WHAT NEEDS TO BE DONE: Every record must appear in your copy exactly as written, with no pictures.

* START *

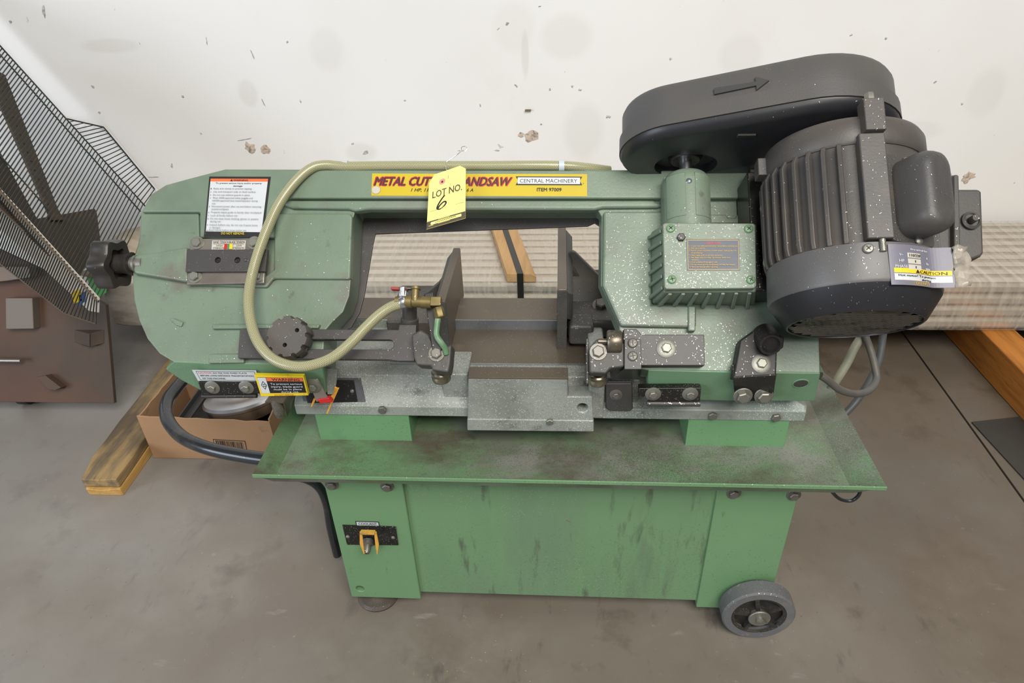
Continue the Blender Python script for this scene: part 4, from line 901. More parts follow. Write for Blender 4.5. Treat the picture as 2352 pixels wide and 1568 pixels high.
# --- right blade guide
rg = pa('guide_bar', [(1432, 755), (1462, 755), (1474, 768), (1618, 768), (1619, 839), (1473, 839), (1468, 846), (1432, 846)], .004, .022, STEEL_D, SAW, .0012, 'short dark guide bar with one bolt')
ba(rg, 1530, 800, .022, .0084, 'flange', ZINC)
rp_ = pa('cover_plate', [(1434, 778), (1472, 778), (1474, 848), (1434, 848)], .02, .030, STEEL_D, rg, .001)
for py in (788, 818): ba(rp_, 1453, py, .030, .0068, 'cross', ZINC_D, name='screw')
bm = nb(); f = [A(1434, 848, .030), A(1474, 848, .030), YP(1470, 872, .82), YP(1402, 870, .82)]; loft(bm, [f, [p+np.array([0, .02, 0]) for p in f]]); finish('guide_skirt', bm, BLK_P, rg, bevel=.001)
gr_ = pa('blade_guide', [(1352, 800), (1372, 776), (1392, 790), (1434, 786), (1434, 842), (1402, 846), (1392, 858), (1354, 856)], .0, .030, IRON_D, SAW, .003, 'black cast guide beside the short bar')
bolt(gr_, A(1374, 808, .030), AN, .0085, 'hex', ZINC_D)
bm = nb(); lathe(bm, A(1394, 784, .030), AX, [(.004, -.012), (.004, 0), (.0145, 0), (.016, .002), (.016, .018), (.0145, .02)], 28); finish('backing_bearing', bm, mat('worn_bearing', '71695c', .35, .7, [(50, 3, .5, .7, '55504a', .8, None)]), gr_)
bm = nb(); p0, p1 = A(1347, 778, .02), A(1347, 880, .008); prism(bm, [p0, p1, p1+AX*.002, p0+AX*.002], -AN*.025); finish('guide_blade_plate', bm, STEEL_D, gr_)
roller(1372, 866, .815, gr_)
# --- hinge plates, brackets and the depth stop on the flange
def fplate(name, px, y0, y1, m, parent, bevel=.001, label=None):
    bm = nb(); prism(bm, [YP(x, y, y0) for x, y in px], (0, y1-y0, 0)); return finish(name, bm, m, parent, label, bevel)
sp_ = fplate('shipping_plate', [(455, 878), (598, 877), (606, 904), (464, 907)], .801, .812, BLK_P, SAW)
for px, py in ((488, 889), (566, 889)): by(sp_, px, py, .801, .0072, 'flange', ZINC)
bm = nb(); tube(bm, [YP(465, 909, .806), YP(590, 908, .806)], .0038, 12); finish('hinge_roll', bm, BLK_K, sp_)
sp2 = fplate('shipping_plate', [(1467, 892), (1611, 891), (1608, 921), (1490, 922), (1486, 912), (1466, 911)], .803, .815, BLK_P, SAW)
for px, py in ((1500, 904), (1585, 904)): by(sp2, px, py, .803, .0072, 'flange', ZINC)
bm = nb(); tube(bm, [YP(1486, 926, .806), YP(1608, 927, .806)], .0042, 12); finish('hinge_roll', bm, STEEL_D, sp2)
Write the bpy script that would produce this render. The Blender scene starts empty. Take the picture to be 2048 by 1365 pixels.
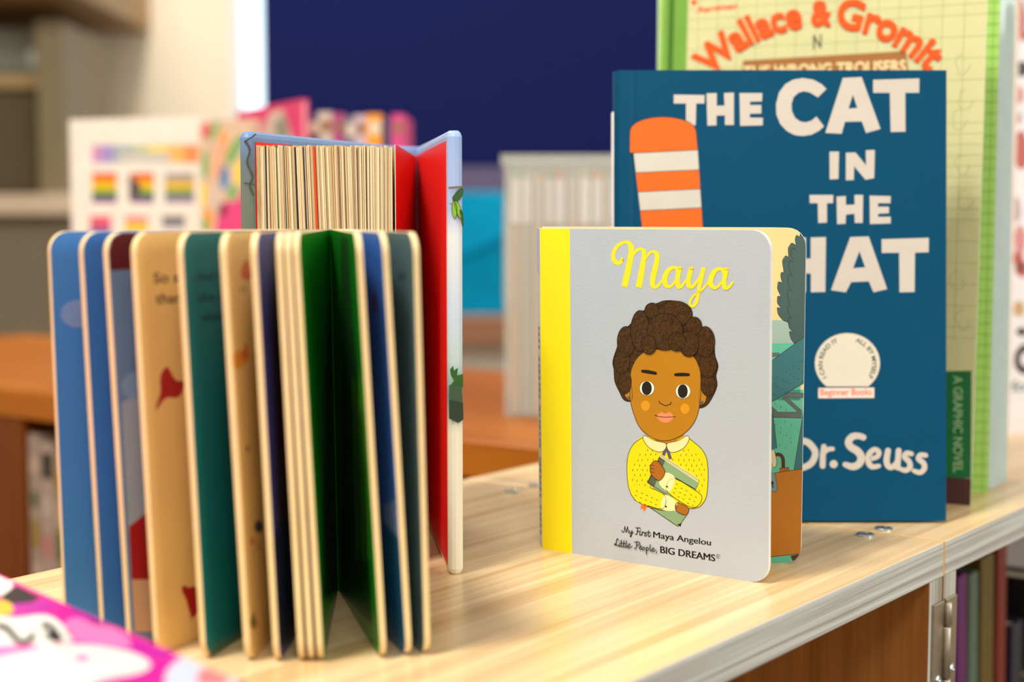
import bpy, bmesh, math, random
from mathutils import Vector, Matrix
from mathutils.geometry import tessellate_polygon

random.seed(7)
sc = bpy.context.scene
COL = sc.collection

# ------------------------------------------------------------------ camera
ZS = 0.75                     # height of the shelf tops above the floor
CH = 0.161                    # lens above the shelf top
FPX = 3100.0                  # focal length in pixels of a 2048 px wide frame
HORIZ = 425.0
PITCH = math.atan((682.5 - HORIZ) / FPX)
CAM = Vector((0, 0, ZS + CH))
cam_d = bpy.data.cameras.new('camera')
cam = bpy.data.objects.new('camera', cam_d)
COL.objects.link(cam)
cam.location = CAM
cam.rotation_euler = (math.pi / 2 - PITCH, 0, 0)
cam_d.sensor_width = 36
cam_d.lens = FPX / 2048 * 36
cam_d.clip_start = 0.02
cam_d.dof.use_dof = True
cam_d.dof.focus_distance = 0.70
cam_d.dof.aperture_fstop = 5.2
cam_d.dof.aperture_blades = 0
sc.camera = cam
RC = Matrix.Rotation(math.pi / 2 - PITCH, 3, 'X')

# ------------------------------------------------------------------ world, lamps, exposure
w = bpy.data.worlds.new('sky'); sc.world = w
w.use_nodes = True
wn = w.node_tree
bg = wn.nodes['Background']
bg.inputs['Color'].default_value = (0.72, 0.90, 1.0, 1)
bg.inputs['Strength'].default_value = 2.6
sc.view_settings.view_transform = 'Standard'
sc.view_settings.look = 'None'
sc.view_settings.gamma = 1
sc.view_settings.use_curve_mapping = False
sc.view_settings.exposure = 0.08
sc.cycles.use_denoising = True
sc.cycles.max_bounces = 8

def area(name, loc, target, sx, sy, power, col):
    d = bpy.data.lights.new(name, 'AREA')
    d.shape = 'RECTANGLE'; d.size = sx; d.size_y = sy; d.energy = power; d.color = col
    o = bpy.data.objects.new(name, d); COL.objects.link(o)
    o.location = loc
    o.rotation_euler = (Vector(target) - Vector(loc)).to_track_quat('-Z', 'Y').to_euler()
    return o
WARM = (1.0, 0.90, 0.76)
COOL = (0.72, 0.90, 1.0)
area('overhead_light', (-0.56, 0.08, 2.55), (-0.56, 0.08, 0), 0.32, 0.32, 37, (1.0, 0.95, 0.86))
area('overhead_light', (-1.2, -0.4, 2.55), (-1.2, -0.4, 0), 0.7, 0.7, 16, (1.0, 0.96, 0.89))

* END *

WRITTEN RESPONSE:
Continue the Blender Python script for this scene: part 4, from line 901. More parts follow. Write for Blender 4.5. Treat the picture as 2352 pixels wide and 1568 pixels high.
# --- right blade guide
rg = pa('guide_bar', [(1432, 755), (1462, 755), (1474, 768), (1618, 768), (1619, 839), (1473, 839), (1468, 846), (1432, 846)], .004, .022, STEEL_D, SAW, .0012, 'short dark guide bar with one bolt')
ba(rg, 1530, 800, .022, .0084, 'flange', ZINC)
rp_ = pa('cover_plate', [(1434, 778), (1472, 778), (1474, 848), (1434, 848)], .02, .030, STEEL_D, rg, .001)
for py in (788, 818): ba(rp_, 1453, py, .030, .0068, 'cross', ZINC_D, name='screw')
bm = nb(); f = [A(1434, 848, .030), A(1474, 848, .030), YP(1470, 872, .82), YP(1402, 870, .82)]; loft(bm, [f, [p+np.array([0, .02, 0]) for p in f]]); finish('guide_skirt', bm, BLK_P, rg, bevel=.001)
gr_ = pa('blade_guide', [(1352, 800), (1372, 776), (1392, 790), (1434, 786), (1434, 842), (1402, 846), (1392, 858), (1354, 856)], .0, .030, IRON_D, SAW, .003, 'black cast guide beside the short bar')
bolt(gr_, A(1374, 808, .030), AN, .0085, 'hex', ZINC_D)
bm = nb(); lathe(bm, A(1394, 784, .030), AX, [(.004, -.012), (.004, 0), (.0145, 0), (.016, .002), (.016, .018), (.0145, .02)], 28); finish('backing_bearing', bm, mat('worn_bearing', '71695c', .35, .7, [(50, 3, .5, .7, '55504a', .8, None)]), gr_)
bm = nb(); p0, p1 = A(1347, 778, .02), A(1347, 880, .008); prism(bm, [p0, p1, p1+AX*.002, p0+AX*.002], -AN*.025); finish('guide_blade_plate', bm, STEEL_D, gr_)
roller(1372, 866, .815, gr_)
# --- hinge plates, brackets and the depth stop on the flange
def fplate(name, px, y0, y1, m, parent, bevel=.001, label=None):
    bm = nb(); prism(bm, [YP(x, y, y0) for x, y in px], (0, y1-y0, 0)); return finish(name, bm, m, parent, label, bevel)
sp_ = fplate('shipping_plate', [(455, 878), (598, 877), (606, 904), (464, 907)], .801, .812, BLK_P, SAW)
for px, py in ((488, 889), (566, 889)): by(sp_, px, py, .801, .0072, 'flange', ZINC)
bm = nb(); tube(bm, [YP(465, 909, .806), YP(590, 908, .806)], .0038, 12); finish('hinge_roll', bm, BLK_K, sp_)
sp2 = fplate('shipping_plate', [(1467, 892), (1611, 891), (1608, 921), (1490, 922), (1486, 912), (1466, 911)], .803, .815, BLK_P, SAW)
for px, py in ((1500, 904), (1585, 904)): by(sp2, px, py, .803, .0072, 'flange', ZINC)
bm = nb(); tube(bm, [YP(1486, 926, .806), YP(1608, 927, .806)], .0042, 12); finish('hinge_roll', bm, STEEL_D, sp2)
Write the bpy script that would produce this render. The Blender scene starts empty. Take the picture to be 2048 by 1365 pixels.
import bpy, bmesh, math, random
from mathutils import Vector, Matrix
from mathutils.geometry import tessellate_polygon

random.seed(7)
sc = bpy.context.scene
COL = sc.collection

# ------------------------------------------------------------------ camera
ZS = 0.75                     # height of the shelf tops above the floor
CH = 0.161                    # lens above the shelf top
FPX = 3100.0                  # focal length in pixels of a 2048 px wide frame
HORIZ = 425.0
PITCH = math.atan((682.5 - HORIZ) / FPX)
CAM = Vector((0, 0, ZS + CH))
cam_d = bpy.data.cameras.new('camera')
cam = bpy.data.objects.new('camera', cam_d)
COL.objects.link(cam)
cam.location = CAM
cam.rotation_euler = (math.pi / 2 - PITCH, 0, 0)
cam_d.sensor_width = 36
cam_d.lens = FPX / 2048 * 36
cam_d.clip_start = 0.02
cam_d.dof.use_dof = True
cam_d.dof.focus_distance = 0.70
cam_d.dof.aperture_fstop = 5.2
cam_d.dof.aperture_blades = 0
sc.camera = cam
RC = Matrix.Rotation(math.pi / 2 - PITCH, 3, 'X')

# ------------------------------------------------------------------ world, lamps, exposure
w = bpy.data.worlds.new('sky'); sc.world = w
w.use_nodes = True
wn = w.node_tree
bg = wn.nodes['Background']
bg.inputs['Color'].default_value = (0.72, 0.90, 1.0, 1)
bg.inputs['Strength'].default_value = 2.6
sc.view_settings.view_transform = 'Standard'
sc.view_settings.look = 'None'
sc.view_settings.gamma = 1
sc.view_settings.use_curve_mapping = False
sc.view_settings.exposure = 0.08
sc.cycles.use_denoising = True
sc.cycles.max_bounces = 8

def area(name, loc, target, sx, sy, power, col):
    d = bpy.data.lights.new(name, 'AREA')
    d.shape = 'RECTANGLE'; d.size = sx; d.size_y = sy; d.energy = power; d.color = col
    o = bpy.data.objects.new(name, d); COL.objects.link(o)
    o.location = loc
    o.rotation_euler = (Vector(target) - Vector(loc)).to_track_quat('-Z', 'Y').to_euler()
    return o
WARM = (1.0, 0.90, 0.76)
COOL = (0.72, 0.90, 1.0)
area('overhead_light', (-0.56, 0.08, 2.55), (-0.56, 0.08, 0), 0.32, 0.32, 37, (1.0, 0.95, 0.86))
area('overhead_light', (-1.2, -0.4, 2.55), (-1.2, -0.4, 0), 0.7, 0.7, 16, (1.0, 0.96, 0.89))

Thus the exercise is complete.